![]() |
JAKARTA — Dewan Pakar Serikat Media Siber Indonesia (SMSI), Prof. Henri Subiakto, menegaskan pentingnya pengawalan terhadap penerapan Undang-Undang Informasi dan Transaksi Elektronik (UU ITE) agar tidak disalahgunakan sebagai alat pembungkam kebebasan pers dan kebebasan berekspresi.
Hal itu disampaikan Prof. Henri dalam Dialog Nasional bertajuk “Media Baru vs UU ITE” yang digelar SMSI Pusat secara daring melalui Zoom Meeting, Selasa (28/10/2025), dalam rangka menyongsong Hari Pers Nasional (HPN) 2026.
“UU ITE lahir sebagai konsekuensi logis dari perkembangan teknologi digital. Namun penerapannya harus diawasi agar tidak salah sasaran, terutama terhadap karya jurnalistik,” tegas Prof. Henri.
Menurutnya, kemajuan teknologi telah menciptakan berbagai bentuk aktivitas digital yang melahirkan konsekuensi hukum baru. Ia menyebut, jumlah pengguna internet di Indonesia kini mencapai 191 juta, sementara pengguna media sosial seperti Facebook, WhatsApp, dan X (Twitter) menembus 224 juta akun aktif.

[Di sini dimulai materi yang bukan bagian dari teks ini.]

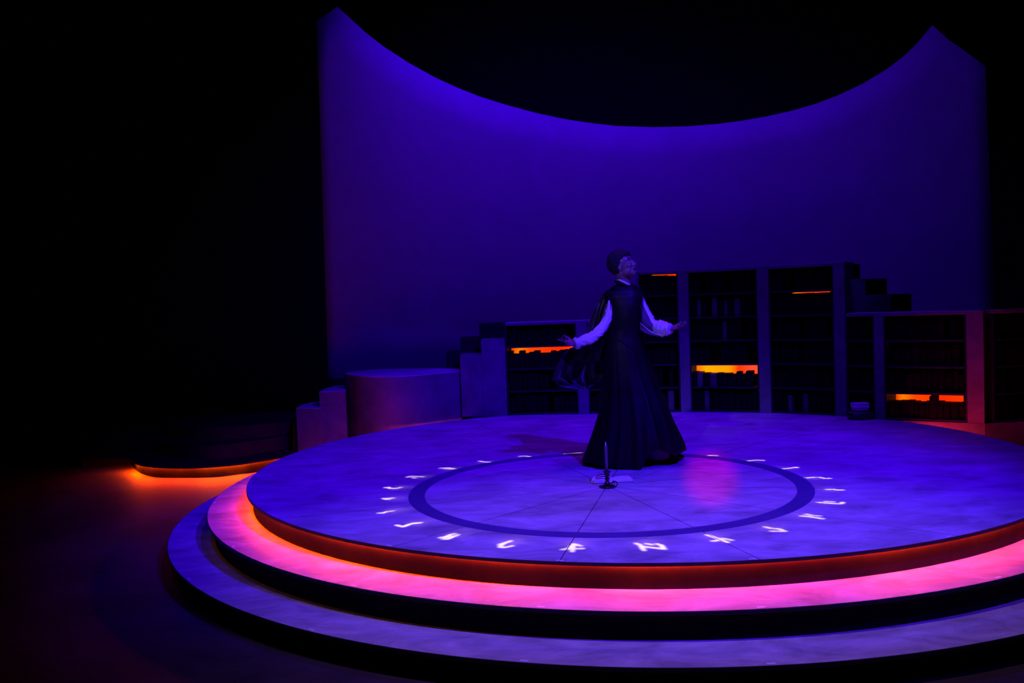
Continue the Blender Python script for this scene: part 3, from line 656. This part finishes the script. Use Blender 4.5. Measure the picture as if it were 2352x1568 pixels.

Namun, tingginya interaksi digital ini justru membuat UU ITE menjadi regulasi paling sering digunakan dalam kasus hukum, termasuk terhadap insan pers.
“Wartawan dan media bekerja dalam koridor UU Pers, bukan sekadar pengguna media sosial biasa. Salah tafsir terhadap produk jurnalistik bisa menjadi bentuk pembungkaman terhadap kebebasan pers,” ujarnya menegaskan.
Prof. Henri juga menyoroti pesatnya pertumbuhan media baru seperti podcast dan portal daring yang dinilai lebih independen karena rendahnya biaya produksi, tetapi tetap wajib berpegang pada prinsip jurnalisme dan kode etik pers.
“Podcast dan media daring boleh berbeda format, tapi fungsinya sama: menyampaikan informasi kepada publik. Bedanya, belum semua diakui secara formal oleh Dewan Pers,” jelasnya.
Ia menyesalkan masih adanya kriminalisasi jurnalis dengan tuduhan UU ITE, terutama ketika liputan menyentuh isu sensitif seperti korupsi atau kritik terhadap pejabat publik.
“Sekarang banyak orang yang sedikit berbeda pendapat langsung dilaporkan dengan UU ITE. Ini yang berbahaya,” tegasnya.
Menutup paparannya, Prof. Henri mendorong SMSI untuk tampil di garis depan memperjuangkan revisi dan pengawasan UU ITE agar tetap berpihak pada kemerdekaan pers dan kepentingan publik.
“SMSI harus menjadi garda pengawal agar UU ITE tidak menjadi alat pembungkam, melainkan instrumen yang menjaga ruang digital tetap sehat dan berkeadilan,” tandasnya.